I’ve seen terrible behavior at this firm between partners (“all partners are equal, but some partners are more equal than others”).
Imagine you are a junior partner sent work by ABC Corp. You’d think the firm’s attitude would be, “great, this partner is bringing in business.” But the truth is, a bunch of senior partners will catch wind of the new instruction, and line up with alibis as to why they deserve the origination credit. “That’s my client, I did some work with another guy there 10 years ago.” And there’s rarely much you can do about it, as the firm will support him/her and not you. And good luck to you if you do go the official challenge route. As one senior partner yelled at a new partner who did so, “You are nothing to this firm, you understand me?”

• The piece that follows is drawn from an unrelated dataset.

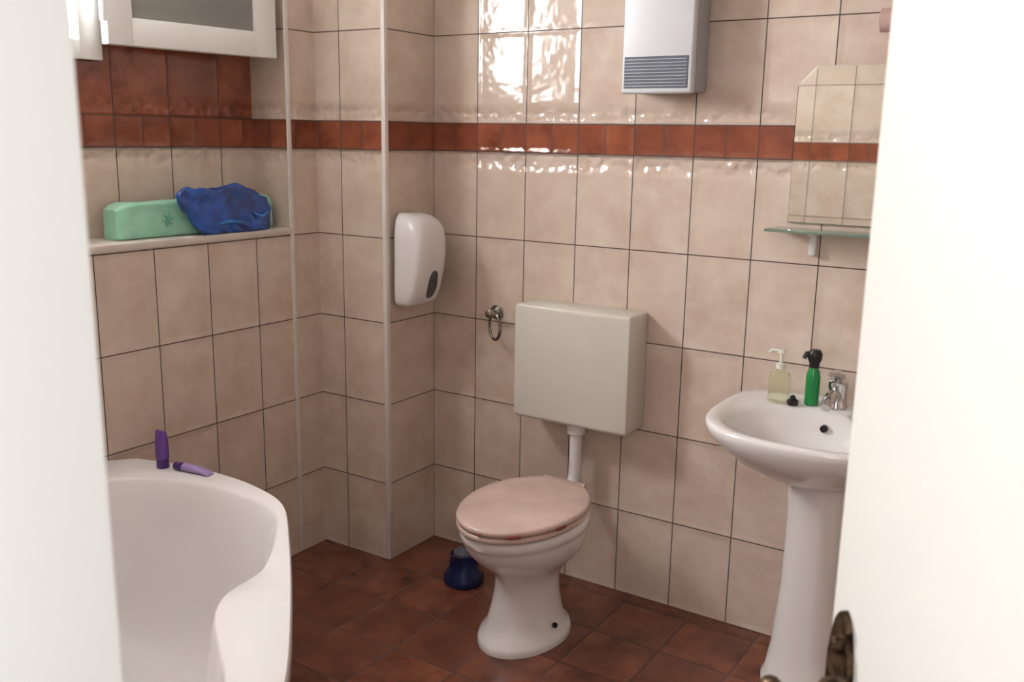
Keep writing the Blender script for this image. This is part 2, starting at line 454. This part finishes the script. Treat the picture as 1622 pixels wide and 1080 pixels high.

None of these rules are codified, by the way. So, if you are lucky enough to work with Bob on the first ever deal for ZYX Corp, you might actually get origination credit for that matter. But then, some senior partner will insist on attending a business development function (and remember these guys sit on the compensation committee, you cannot upset them). Then, if they get into Bob’s good graces, you better believe they are getting the origination credit on the next one, and your “but that’s my client” argument will fall on deaf ears.
It’s a mafia shake down, the strong ruling over the weak. It leads to a culture where partners are politicians first and attorneys second. It incentivizes rent seeking over business generation. And then, the senior management have the audacity to lament, “why do we have some many deadwood partners who are not pulling their weight?”
The same dynamic plays out between mid-level / junior partners and their associates. The firm runs constant workshops on business development, but the unspoken rule is the associate will never monetize those relationships if they succeed. Rather, there will be a pat on the head, maybe a couple of phony promises, and an encouragement to keep it up for “the sake of the associate’s careers.”
At the end of the day, it’s all about kissing up to superiors (regardless of how senior you are) and playing politics. And in my mind, it’s why the firm will never achieve its stated goal of playing in the upper echelons of the legal profession.
What are you all seeing out there? Is the situation similarly bleak elsewhere in this eat-what-you-kill, post institutional relationship landscape?